According to Muchena, she and her colleagues believe that clause "doesn't entrench personnel, it entrenches efficiency. And God knows how you entrench efficiency in a constitution."

"Efficiency is not the monopoly of the white man," said university professor (and opponent of the Salisbury agreement) Ariston Chambati.

"African people can acquire skills. Some blacks say a price must be paid to keep white skills, but that price should not be an artificial society," he said, explaining that the civil service needs to be "restructured" by opening it up to all qualified applicants, black and white.

Speaking to whites' fears about a drop in educational standards, Muchena said that if that happens, "it will be too bad, but it will be a creation of (the whites') own making for having two separate educational systems - one for whites and another for blacks."
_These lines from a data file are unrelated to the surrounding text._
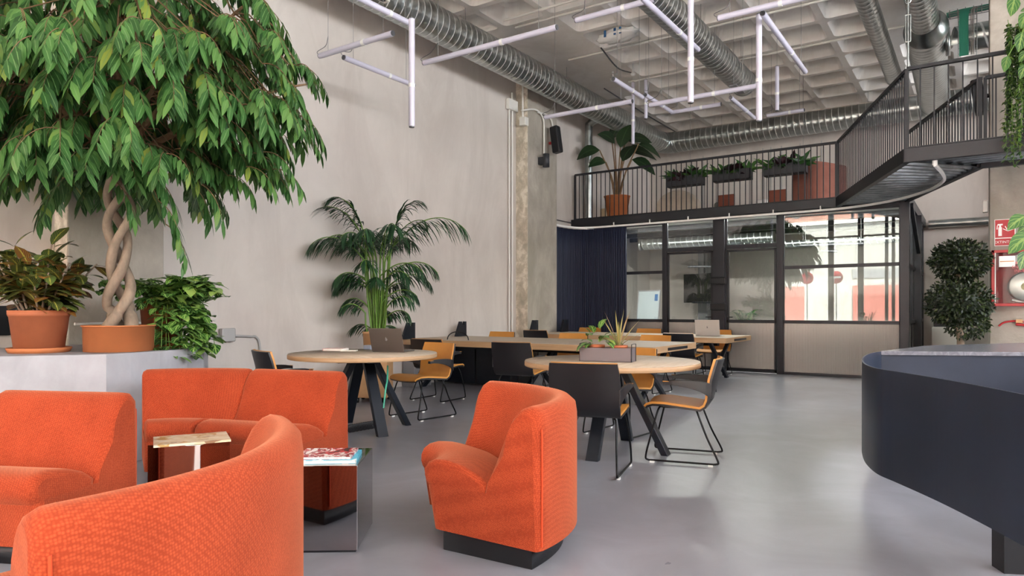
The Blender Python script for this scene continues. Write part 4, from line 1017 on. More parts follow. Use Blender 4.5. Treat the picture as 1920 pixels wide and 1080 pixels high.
MB().prism([(v.x, v.y) for v in (m0+nv*.02, m2+nv*.02, m2+nv*.05, m0+nv*.05)], 0, ZR-.031).build('inner_panel', M['counter'], r)
mb = MB(); a = m0-nv*.0; 
mb.prism([(v.x, v.y) for v in (rs[2]-o_+Vector((.03, 0, 0)), m2-nv*.9, m2, m0)], .40, .42); mb.build('inner_shelf', M['graphite'], r)
lg = at(1893, 1003, t=3.15)-o_; MB().beam((lg.x, lg.y, .0), (lg.x, lg.y, ZB+.2), .10, .10, (ex.x, ex.y, 0)).build('leg', M['black'], r)
lg2 = at(1940, 1003, t=3.4)-o_; MB().beam((lg2.x, lg2.y, .0), (lg2.x, lg2.y, ZB+.2), .10, .10, (ex.x, ex.y, 0)).build('leg', M['black'], r)
c1 = rs[30]-o_; 
# ---- items behind the counter
p = at(1775, 640, t=13.2); tag(MB().box(p.x-.25, p.x+.25, p.y, p.y+.4, 0, .86).build('low_cabinet', M['white_pipe'], None, bevel=.01), 'low pale cabinet on the floor behind the topiary', 'cabinet')
tag(MB().box(p.x-.22, p.x+.1, p.y+.05, p.y+.3, .86, 1.0).build('black_box', M['black'], None, bevel=.01), 'black box on top of the low pale cabinet', 'box')
# signs and hose cabinet on the right pillar
YP = 11.03
c = at(1884, 436, Y=YP); sg = empty('safety_sign', (c.x, YP-.006, c.z), 0, 'red fire extinguisher sign on the right pillar', 'sign')
a0, a1 = at(1864.5, 412, Y=YP), at(1904, 460, Y=YP); w2, h2 = (a1.x-a0.x)/2, (a0.z-a1.z)/2
MB().box(-w2, w2, -.003, .003, -h2, h2).build('white_plate', M['white'], sg); MB().box(-w2+.008, w2-.008, -.005, -.003, -h2*.38, h2-.008).box(-w2+.008, w2-.008, -.005, -.003, -h2+.008, -h2*.45).build('red_field', M['signred'], sg)
MB().box(-w2*.62, -w2*.28, -.007, -.005, -h2*.25, h2*.4).box(-w2*.55, -w2*.35, -.007, -.005, h2*.4, h2*.55).tube(smooth_path([(-w2*.45, -.006, h2*.6), (-w2*.7, -.006, h2*.55), (-w2*.75, -.006, h2*.25)], 4), .006, 5).box(-w2*.7, -w2*.2, -.007, -.005, h2*.55, h2*.66).build('extinguisher_symbol', M['white'], sg)
mb = MB()
for k in range(5): mb.beam((w2*.3, -.006, h2*.1), (w2*.3+.06*math.cos(k*.6+.3), -.006, h2*.1+.075*math.sin(k*.6+.3)), .008, .002, (0, 1, 0))
mb.build('flame_symbol', M['white'], sg)
text_mesh('EXTINTOR', h2*.27, 'sign_lettering', M['white'], sg, (0, -.0065, -h2*.72), (PI/2, 0, 0))
a0, a1 = at(1858.5, 471, Y=YP), at(1926, 574, Y=YP); cw, ch = a1.x-a0.x+.05, a0.z-a1.z
hc = empty('hose_cabinet', (a0.x, YP, a1.z), 0, 'red framed glass fire hose cabinet on the right pillar', 'cabinet')
mb = MB(); b = .035
mb.box(0, b, -.16, 0, 0, ch).box(cw-b, cw, -.16, 0, 0, ch).box(0, cw, -.16, 0, 0, b).box(0, cw, -.16, 0, ch-b, ch).build('frame', M['red'], hc, bevel=.004)
MB().box(b, cw-b, -.01, -.002, b, ch-b).build('back_panel', plain('dark_red_panel', '8e1e24', .5), hc)
MB().box(b, b+.012, -.165, -.15, b, ch-b).build('steel_strip', M['white_pipe'], hc)
hx = .36; 
MB().lathe([(0, -.13), (.17, -.13), (.19, -.12), (.19, -.05), (.17, -.04), (0, -.04)], (hx, 0, .25), 32, axis='y').build('hose_reel', M['galv'], hc)
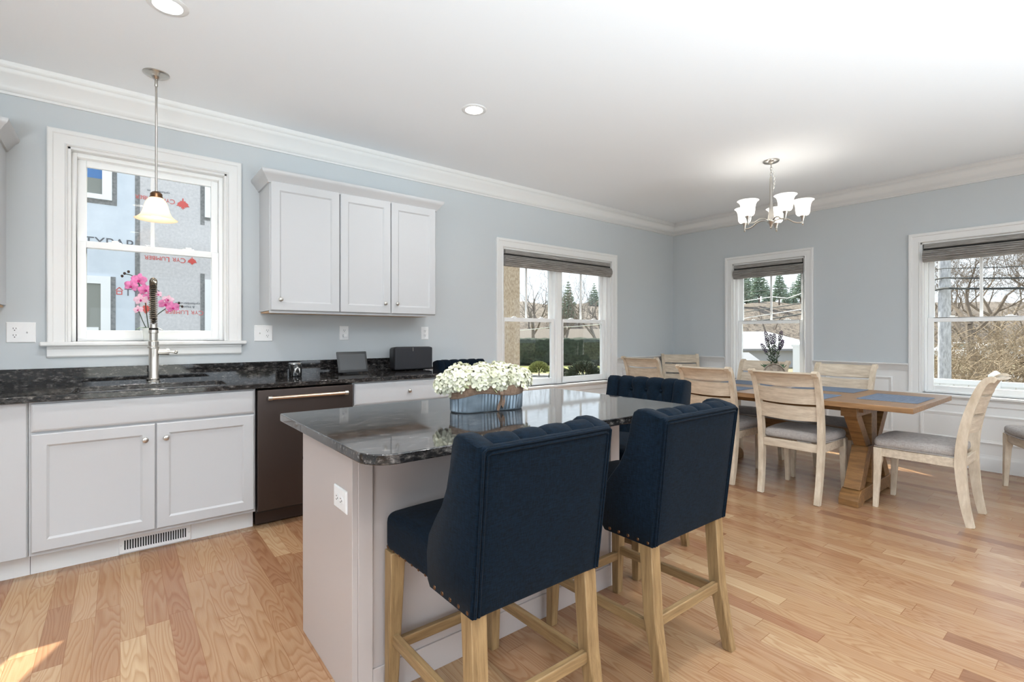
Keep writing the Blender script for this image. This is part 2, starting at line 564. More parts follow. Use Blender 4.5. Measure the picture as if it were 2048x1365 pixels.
    def obj(s, name, mat, parent=None, bevel=0., smooth=True, ang=38, seg=2, loc=None, extra=None):
        me = bpy.data.meshes.new(name)
        me.from_pydata([Vector(p) for p in s.v], [], s.f)
        bm = bmesh.new(); bm.from_mesh(me)
        bmesh.ops.remove_doubles(bm, verts=bm.verts, dist=1e-6)
        bmesh.ops.recalc_face_normals(bm, faces=bm.faces)
        bm.to_mesh(me); bm.free()
        me.materials.append(mat)
        if extra:
            me.materials.append(extra[1])
            for p in me.polygons:
                if extra[0](p.center): p.material_index = 1
        if smooth:
            me.polygons.foreach_set('use_smooth', [True] * len(me.polygons))
            me.set_sharp_from_angle(angle=R(ang))
        o = bpy.data.objects.new(name, me)
        C.objects.link(o)
        if parent is not None: o.parent = parent
        if loc: o.location = loc
        if bevel:
            b = o.modifiers.new('bevel', 'BEVEL'); b.width = bevel; b.segments = seg; b.limit_method = 'ANGLE'; b.angle_limit = R(40); b.harden_normals = False
        return o

def tag(o, label, cat, group=None, kind=None):
    o['label'] = label; o['category'] = cat
    if group: o['group'] = group
    if kind: o['kind'] = kind
    return o
def thing(name, label, cat, loc=(0, 0, 0), rz=0., group=None):
    o = bpy.data.objects.new(name, None); o.empty_display_size = .1
    C.objects.link(o); o.location = loc; o.rotation_euler = (0, 0, rz)
    return tag(o, label, cat, group)
def structure(o, label=None):
    o['kind'] = 'structure'
    if label: o['label'] = label
    return o
def empty_structure(name, label):
    o = bpy.data.objects.new(name, None); C.objects.link(o); o['kind'] = 'structure'; o['label'] = label
    return o
def kids(o): return [c for c in bpy.data.objects if c.parent == o]
def dup(root, loc, rz=0., label=None, group=None, scale=None):
    r = root.copy(); C.objects.link(r); r.location = loc; r.rotation_euler = (0, 0, rz)
    if scale: r.scale = scale
    if label: r['label'] = label
    if group: r['group'] = group
    for ch in kids(root):
        c = ch.copy(); C.objects.link(c); c.parent = r
        for g in kids(ch):
            d = g.copy(); C.objects.link(d); d.parent = c
    return r

D, W, CH = 4.015, 6.07, 2.75
FX, FY, RX, RY = math.sin(TH), math.cos(TH), math.cos(TH), -math.sin(TH)
def aim(px, py, dist):
    """point of the place seen in direction (px, py) at a given depth"""
    u, v = (px - 1024) / FPX, (HOR - py) / FPX
    return Vector(((FX + u * RX) * dist, (FY + u * RY) * dist, EYE + v * dist))
def mback(a, p, z): return (a, D - p, z)          # p = distance into the room
def mright(a, p, z): return (W - p, a, z)
def bxm(m, mp, a0, a1, p0, p1, z0, z1):
    q0, q1 = mp(a0, p0, z0), mp(a1, p1, z1)
    return m.box(q0[0], q1[0], q0[1], q1[1], q0[2], q1[2])

def wall_holes(mp, a0, a1, z0, z1, p0, p1, holes):
    """slab with rectangular holes between depths p0 (back) and p1 (front)"""
    A = sorted({a0, a1} | {h[0] for h in holes} | {h[1] for h in holes}); A = [a for a in A if a0 <= a <= a1]
    Z = sorted({z0, z1} | {h[2] for h in holes} | {h[3] for h in holes}); Z = [z for z in Z if z0 <= z <= z1]
    def solid(i, j):
        if not (0 <= i < len(A) - 1 and 0 <= j < len(Z) - 1): return False
        ca, cz = (A[i] + A[i + 1]) / 2, (Z[j] + Z[j + 1]) / 2
        return not any(h[0] < ca < h[1] and h[2] < cz < h[3] for h in holes)
    m = M()
    for i in range(len(A) - 1):
        for j in range(len(Z) - 1):
            if not solid(i, j): continue
            q = lambda p: [mp(A[i], p, Z[j]), mp(A[i + 1], p, Z[j]), mp(A[i + 1], p, Z[j + 1]), mp(A[i], p, Z[j + 1])]
            f, b = q(p1), q(p0)
            m.add(f, [(0, 1, 2, 3)]); m.add(b, [(3, 2, 1, 0)])
            for (di, dj, e) in ((0, -1, (0, 1)), (1, 0, (1, 2)), (0, 1, (2, 3)), (-1, 0, (3, 0))):
                if not solid(i + di, j + dj):
                    m.add([f[e[0]], f[e[1]], b[e[1]], b[e[0]]], [(0, 1, 2, 3)])
    return m

# ------------------------------------------------------------------ room shell
XL, YF = -2.6, -4.0
floor = M().box(XL, W + .16, YF, D + .16, -.12, 0).obj('floor', MT['floor'], smooth=False)
structure(floor, 'honey coloured oak plank floor')
ceil = M().box(XL, W + .16, YF, D + .16, CH, CH + .12).obj('ceiling', MT['ceil'], smooth=False)
structure(ceil, 'smooth white ceiling')

WIN = {1: (mback, -.25, .595, 1.175, 2.362), 2: (mback, 3.065, 4.755, .66, 2.115),
       3: (mright, 2.312, 3.157, .66, 2.105), 4: (mright, -.40, 1.283, .66, 2.105)}
hb = [WIN[1][1:], WIN[2][1:]]; hr = [WIN[3][1:], WIN[4][1:]]
structure(wall_holes(mback, XL, W, 0, CH, -.16, 0, hb).obj('wall_back', MT['wall'], smooth=False), 'long blue grey wall with the sink window')
structure(wall_holes(mright, YF, D, 0, CH, -.16, 0, hr).obj('wall_right', MT['wall'], smooth=False), 'blue grey dining end wall')
structure(wall_holes(lambda a, p, z: (XL + p, a, z), YF, D, 0, CH, -.16, 0, [(-2.5, .1, .6, 2.3)]).obj('wall_left', MT['wall'], smooth=False))
structure(wall_holes(lambda a, p, z: (a, YF + p, z), XL, W, 0, CH, -.16, 0, [(-.5, 4.1, .1, 2.4)]).obj('wall_front', MT['wall'], smooth=False))

# crown moulding
cp = [(0, -.155), (.012, -.155), (.014, -.142), (.024, -.136), (.030, -.118), (.050, -.085), (.074, -.058), (.082, -.050), (.084, -.034), (.094, -.028), (.100, -.014), (.102, 0), (0, 0)]
def crown_run(name, pts, label):
    m = M(); rings = []
    for (x, y, nx, ny) in pts:
        rings.append([(x + nx * d, y + ny * d, CH + z) for d, z in cp])
    m.ring_loft(rings)
    return structure(m.obj(name, MT['trim'], ang=50), label)
crown_run('trim_1', [(XL, D, 0, -1), (W, D, -1, -1)], 'white crown moulding along the long wall')
crown_run('trim_2', [(W, D, -1, -1), (W, YF, -1, 0)], 'white crown moulding along the dining end wall')

# wainscot: white lower wall, chair rail, base board and picture frame mouldings
WX0 = 2.16
RAIL = .935
casing = .090
def holes_below(hs): return [(h[0] - casing + .01, h[1] + casing - .01, .585, 3.) for h in hs]
structure(wall_holes(mback, WX0, W, 0, RAIL - .01, 0, .006, holes_below([WIN[2][1:]])).obj('trim_3', MT['trim'], smooth=False), 'white painted wainscot of the long wall')
structure(wall_holes(mright, YF, D, 0, RAIL - .01, 0, .006, holes_below(hr)).obj('trim_4', MT['trim'], smooth=False), 'white painted wainscot of the dining end wall')
rp = [(0, 0), (.010, 0), (.012, .012), (.020, .020), (.022, .048), (.032, .054), (.036, .062), (.030, .070), (0, .070)]
bp_ = [(0, 0), (.016, 0), (.016, .105), (.012, .118), (.008, .126), (.006, .142), (0, .142)]
def run(m, mp, a0, a1, prof, z0):
    m.ring_loft([[mp(a, d + .004, z0 + z) for d, z in prof] for a in (a0, a1)])
m1, m2 = M(), M()
for a0, a1 in ((WX0, WIN[2][1] - casing), (WIN[2][2] + casing, W)): run(m1, mback, a0, a1, rp, RAIL - .07)
for a0, a1 in ((YF, WIN[4][1] - casing), (WIN[4][2] + casing, WIN[3][1] - casing), (WIN[3][2] + casing, D)): run(m2, mright, a0, a1, rp, RAIL - .07)
structure(m1.obj('trim_5', MT['trim'], ang=60), 'white chair rail beside the double window')
structure(m2.obj('trim_6', MT['trim'], ang=60), 'white chair rail on the dining end wall')
m1, m2 = M(), M()
run(m1, mback, WX0, W, bp_, 0); run(m2, mright, YF, D, bp_, 0)
structure(m1.obj('baseboard_back', MT['trim'], ang=60), 'white base board of the long wall')
structure(m2.obj('baseboard_right', MT['trim'], ang=60), 'white base board of the dining end wall')
pf = [(0, .004), (.0, .014), (.012, .018), (.022, .012), (.030, .010), (.034, .004)]
m1, m2 = M(), M()
for a0, a1, z1 in ((2.3, 2.86, .80), (3.10, 3.86, .50), (3.96, 4.72, .50), (4.96, 5.90, .80)): m1.frame4(mback, a0, a1, .24, z1, pf)
for a0, a1, z1 in ((3.36, 3.90, .80), (2.32, 3.15, .50), (1.50, 2.10, .80), (.50, 1.29, .50), (-.42, .38, .50), (-1.6, -.62, .80)): m2.frame4(mright, a0, a1, .24, z1, pf)
structure(m1.obj('trim_7', MT['trim'], ang=25), 'rectangular panel mouldings under the double window')
structure(m2.obj('trim_8', MT['trim'], ang=25), 'rectangular panel mouldings on the dining end wall')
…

But what we want is one good system for everyone, she said.

While whites see their future in Zimbabwe depending on maintenance of standards, blacks repeatedly stressed that their future depends much more on whites' willingness to adopt new attitudes.

"It depends on their willingness to change and to commit themselves to black majority rule," Muchena said.

"Those who commit them selves will stay and if they really have a heart for the country, they don't have to go because blacks understand many of them were born here," Wakatama said. "But they must understand that they cannot make laws for six million people.

"They will have to learn about us if they want to stay here. We are not going to be as Western as some whites think just to keep us standards, because we received our culture from our mothers' breasts."